The novel is called "An Advance in Time." I'm not going to pitch it here. What I want to talk about is why this stuff fascinates me.

We're Bad at Predicting the Future

I heard it said once that humans are good at predicting linear progress and horrible at predicting exponential progress. That tracks with what I've observed.

We can imagine next year pretty well. Ten years from now? We either assume things will be mostly the same, or we imagine flying cars and miss the actual changes entirely.

Often things change slowly, then all at once. Electricity was one of those "all at once" moments. So were computers. And the internet. Each of these felt sudden when they arrived, even though the groundwork had been laid for years.

And yet, the speed of those transitions, while fast on the historical timeline, is glacial compared to what we're living through right now with AI.

The AI Moment

I feel like I'm probably ahead of about 95% of the population in my use of certain parts of AI. Used properly, it makes you 10x more effective. Used carelessly, it makes you lazy.

There's a fascinating study from METR that looked at experienced open-source developers using AI coding tools. Before the study, developers predicted AI would reduce their task completion time by 24%. After the study, they still believed it had helped, estimating a 20% improvement.

The actual result? AI increased completion time by 19%. It made them slower.

The researchers found that experienced developers, working in their own projects with lots of context the AI didn't have, spent significant time retrofitting AI outputs to fit their actual needs and debugging the results. The AI was generating plausible code that didn't quite fit the situation.

When the AI tools were removed, productivity dropped further and took time to recover. The developers had started relying on the tools even though the tools weren't actually helping.

AI can make you feel productive while actually making you less effective. The skill isn't using AI. The skill is knowing when to use it and when to think for yourself.

My Prediction for the Next 2-5 Years

Software (and firmware) will get very, very cheap to build. Competition will increase, and more features and functionality will be added to everything.

It's going to be both a rough and exciting time for engineers.

Big corporations will do as they always do: try to cut costs where they can. For them, that might actually be the right call. They're notoriously inefficient and bloated. Often they'd hire engineers just to make sure their competition didn't get them. Those days are probably over.
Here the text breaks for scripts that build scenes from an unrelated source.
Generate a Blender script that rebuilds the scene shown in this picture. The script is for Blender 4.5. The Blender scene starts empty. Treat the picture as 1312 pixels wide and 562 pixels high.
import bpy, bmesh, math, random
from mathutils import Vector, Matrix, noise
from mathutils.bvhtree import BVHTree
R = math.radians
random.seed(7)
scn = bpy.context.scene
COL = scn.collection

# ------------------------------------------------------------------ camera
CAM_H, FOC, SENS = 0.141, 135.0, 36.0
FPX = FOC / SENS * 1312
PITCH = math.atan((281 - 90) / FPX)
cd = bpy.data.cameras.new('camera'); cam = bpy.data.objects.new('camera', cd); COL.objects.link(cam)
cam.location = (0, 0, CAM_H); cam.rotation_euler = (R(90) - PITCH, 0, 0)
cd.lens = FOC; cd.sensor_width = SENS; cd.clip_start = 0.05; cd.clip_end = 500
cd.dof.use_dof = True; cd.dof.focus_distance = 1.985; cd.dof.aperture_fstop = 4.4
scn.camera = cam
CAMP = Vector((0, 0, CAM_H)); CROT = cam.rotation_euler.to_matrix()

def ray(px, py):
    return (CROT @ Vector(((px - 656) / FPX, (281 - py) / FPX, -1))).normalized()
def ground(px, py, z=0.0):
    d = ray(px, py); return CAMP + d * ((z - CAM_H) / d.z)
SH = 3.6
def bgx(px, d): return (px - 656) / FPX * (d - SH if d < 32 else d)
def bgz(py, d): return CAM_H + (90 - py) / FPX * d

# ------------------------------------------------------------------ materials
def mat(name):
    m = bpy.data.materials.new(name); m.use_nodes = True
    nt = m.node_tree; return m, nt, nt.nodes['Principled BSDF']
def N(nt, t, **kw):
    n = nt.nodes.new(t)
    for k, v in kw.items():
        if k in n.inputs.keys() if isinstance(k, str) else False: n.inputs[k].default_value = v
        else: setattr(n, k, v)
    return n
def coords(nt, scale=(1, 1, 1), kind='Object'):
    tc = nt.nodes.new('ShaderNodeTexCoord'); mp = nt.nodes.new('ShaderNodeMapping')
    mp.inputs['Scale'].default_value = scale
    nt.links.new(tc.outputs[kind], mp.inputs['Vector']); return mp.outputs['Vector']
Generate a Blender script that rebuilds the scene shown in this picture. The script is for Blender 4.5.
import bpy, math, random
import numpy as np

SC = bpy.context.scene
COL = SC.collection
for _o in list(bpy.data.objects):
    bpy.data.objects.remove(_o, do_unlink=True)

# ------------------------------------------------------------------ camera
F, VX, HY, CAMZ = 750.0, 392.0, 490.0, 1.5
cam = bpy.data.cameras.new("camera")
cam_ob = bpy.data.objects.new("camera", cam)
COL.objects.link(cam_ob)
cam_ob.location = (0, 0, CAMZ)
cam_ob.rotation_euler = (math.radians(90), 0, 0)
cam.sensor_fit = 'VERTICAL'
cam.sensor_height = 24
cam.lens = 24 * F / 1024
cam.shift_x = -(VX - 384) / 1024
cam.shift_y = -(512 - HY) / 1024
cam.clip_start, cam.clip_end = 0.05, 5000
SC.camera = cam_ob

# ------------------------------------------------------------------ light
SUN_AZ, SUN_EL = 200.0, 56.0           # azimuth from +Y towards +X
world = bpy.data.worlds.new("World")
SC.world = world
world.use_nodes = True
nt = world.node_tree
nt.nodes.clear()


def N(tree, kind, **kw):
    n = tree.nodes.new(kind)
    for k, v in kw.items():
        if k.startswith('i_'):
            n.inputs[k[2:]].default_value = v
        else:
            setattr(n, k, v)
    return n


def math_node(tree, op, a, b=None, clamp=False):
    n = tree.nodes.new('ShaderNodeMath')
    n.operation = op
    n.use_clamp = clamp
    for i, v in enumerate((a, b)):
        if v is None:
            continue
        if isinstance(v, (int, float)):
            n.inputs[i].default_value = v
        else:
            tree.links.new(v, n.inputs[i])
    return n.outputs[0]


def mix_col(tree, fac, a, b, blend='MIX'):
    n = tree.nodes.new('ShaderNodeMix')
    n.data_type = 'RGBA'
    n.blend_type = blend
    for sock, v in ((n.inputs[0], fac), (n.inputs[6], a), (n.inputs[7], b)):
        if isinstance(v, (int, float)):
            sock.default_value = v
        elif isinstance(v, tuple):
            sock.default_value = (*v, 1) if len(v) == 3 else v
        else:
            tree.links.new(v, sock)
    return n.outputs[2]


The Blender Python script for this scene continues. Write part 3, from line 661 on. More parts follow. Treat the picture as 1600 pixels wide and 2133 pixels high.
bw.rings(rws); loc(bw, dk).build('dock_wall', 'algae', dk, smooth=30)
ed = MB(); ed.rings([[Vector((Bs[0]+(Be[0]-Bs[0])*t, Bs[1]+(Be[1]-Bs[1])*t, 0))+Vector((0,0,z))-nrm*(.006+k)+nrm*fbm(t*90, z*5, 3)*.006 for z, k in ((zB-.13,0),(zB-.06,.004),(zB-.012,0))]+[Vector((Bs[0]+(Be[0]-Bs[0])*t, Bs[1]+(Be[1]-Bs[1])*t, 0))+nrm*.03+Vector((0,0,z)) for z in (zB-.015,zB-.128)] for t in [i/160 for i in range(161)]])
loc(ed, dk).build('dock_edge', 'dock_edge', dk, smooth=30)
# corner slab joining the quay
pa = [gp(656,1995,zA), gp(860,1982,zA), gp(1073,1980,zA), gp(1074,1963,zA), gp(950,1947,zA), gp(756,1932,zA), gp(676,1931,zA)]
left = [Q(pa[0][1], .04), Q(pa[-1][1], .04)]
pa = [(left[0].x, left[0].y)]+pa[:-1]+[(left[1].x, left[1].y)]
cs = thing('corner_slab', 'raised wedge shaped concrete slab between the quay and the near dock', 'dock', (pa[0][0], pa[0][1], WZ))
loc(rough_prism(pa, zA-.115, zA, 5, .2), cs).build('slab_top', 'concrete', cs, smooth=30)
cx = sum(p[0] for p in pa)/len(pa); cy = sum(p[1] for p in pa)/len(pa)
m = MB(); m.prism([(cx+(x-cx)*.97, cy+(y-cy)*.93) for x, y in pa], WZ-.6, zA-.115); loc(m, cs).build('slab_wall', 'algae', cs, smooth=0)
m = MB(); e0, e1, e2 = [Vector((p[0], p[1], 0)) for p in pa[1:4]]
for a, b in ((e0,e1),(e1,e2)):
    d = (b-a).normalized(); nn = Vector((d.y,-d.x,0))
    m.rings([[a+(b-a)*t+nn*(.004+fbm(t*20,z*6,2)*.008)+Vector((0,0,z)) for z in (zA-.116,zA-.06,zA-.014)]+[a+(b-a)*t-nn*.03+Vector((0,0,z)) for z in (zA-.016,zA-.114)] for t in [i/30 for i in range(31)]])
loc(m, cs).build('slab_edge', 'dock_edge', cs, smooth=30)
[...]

Companies that aren't bloated might be tempted to do the same. That would be a mistake.

If you think you get a 4x ROI on an engineer now, and you're happy with them, and you can make them several times more effective and productive, how many should you want to hire?

The answer in my head is "as many as you can possibly afford."

If margins are squeezed, or sales are down, or any number of other factors make that impossible, then sure, that makes sense. But for business owners like me: think of the headstart you could get on your competition. How many products you could ship if you do this right.

It won't be easy. It's a discovery process to figure out what workflow actually adds productivity. You've got to do your part to remove bureaucracy and processes that no longer make sense. You have to be okay with breaking things and not getting things perfect on the first try. And you have to be in an industry where that's okay.

You probably don't want your pacemaker AI-coded for the next couple decades.

But having AI do code reviews automatically? That's a no-brainer with no downside. (Check out Greptile. It's cheap and amazing.)

Did I Waste My Time?

Writing a novel was both fun and time consuming. On some level, it was probably a waste. But I don't regret it. And I think everyone should have a creative outlet that forces them to ask, "what if?"

If this technology exists, what else has to be true? How do people actually adapt? What stays the same even when everything changes?

I don't know what the future holds. But whatever the future holds, I'm convinced it will go much better for those who take the time to dream of the wonders that the future could hold, rather than living in the fears of the present day.